Central Extension of Extended Supergravities in Diverse Dimensions

TL;DR

The paper extends central-charge identities from $N=2$ Special Geometry to $N$-extended supergravities in dimensions $4 \le D < 10$, for $p$-extended objects, by expressing charges as dressed field strengths tied to the duality coset $G/H$. It derives differential relations and sum rules for central and matter charges from the coset geometry and applies Gaillard–Zumino dualities and symplectic embeddings to describe dyons in $D=4$. The authors analyze extremization of the ADM mass per unit $p$-volume for BPS states and reveal group-theoretical conditions under which extremal branes have finite horizon entropy, showing absence of finite-entropy extremal $0$-branes for $D>5$ in theories with 16 or more supercharges and identifying lower-dimensional exceptions.
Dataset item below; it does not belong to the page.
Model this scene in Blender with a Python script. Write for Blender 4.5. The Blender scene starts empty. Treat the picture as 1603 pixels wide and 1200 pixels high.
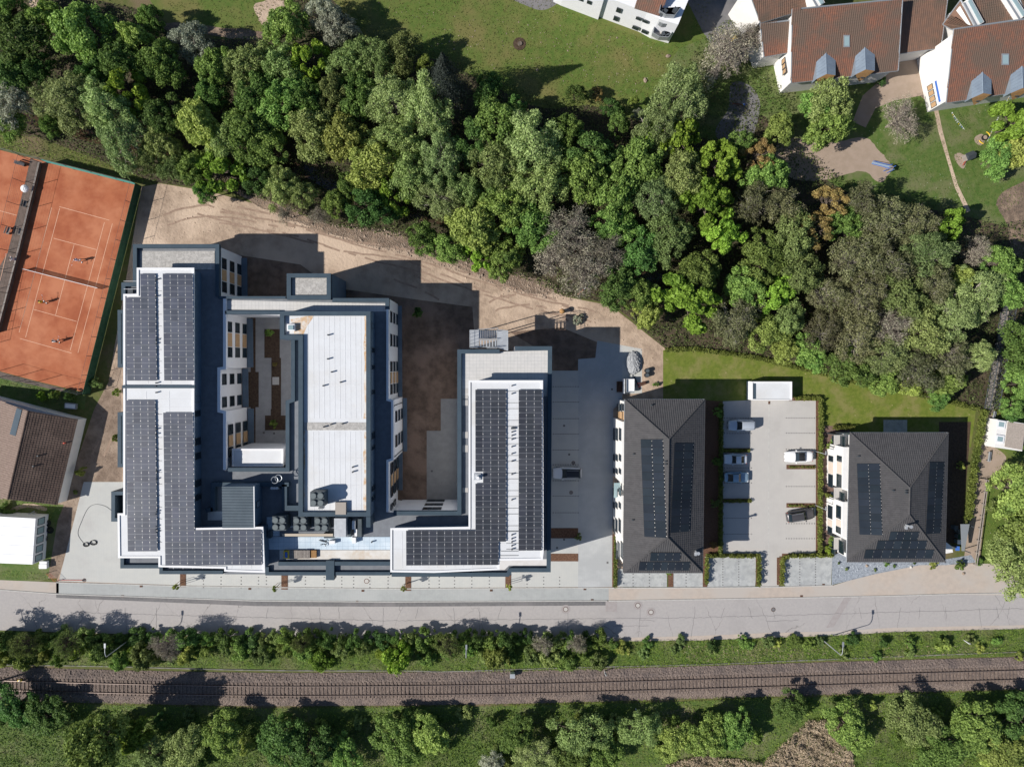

The work provides a unified geometric framework to study BPS spectra, moduli dependence, and phase transitions across diverse supergravity theories relevant to string/M-theory compactifications.

Abstract

We generalize central-charge relations and differential identities of N=2 Special Geometry to N extended supergravity in any dimension 4 \leq D <10, and p-extended objects. We study the extremization of the ADM mass per unit of p-volume of BPS extended objects. Runaway solutions for a ``dilaton'' degree of freedom leading to a vanishing result are interpreted as BPS extremal states having vanishing Bekenstein-Hawking Entropy.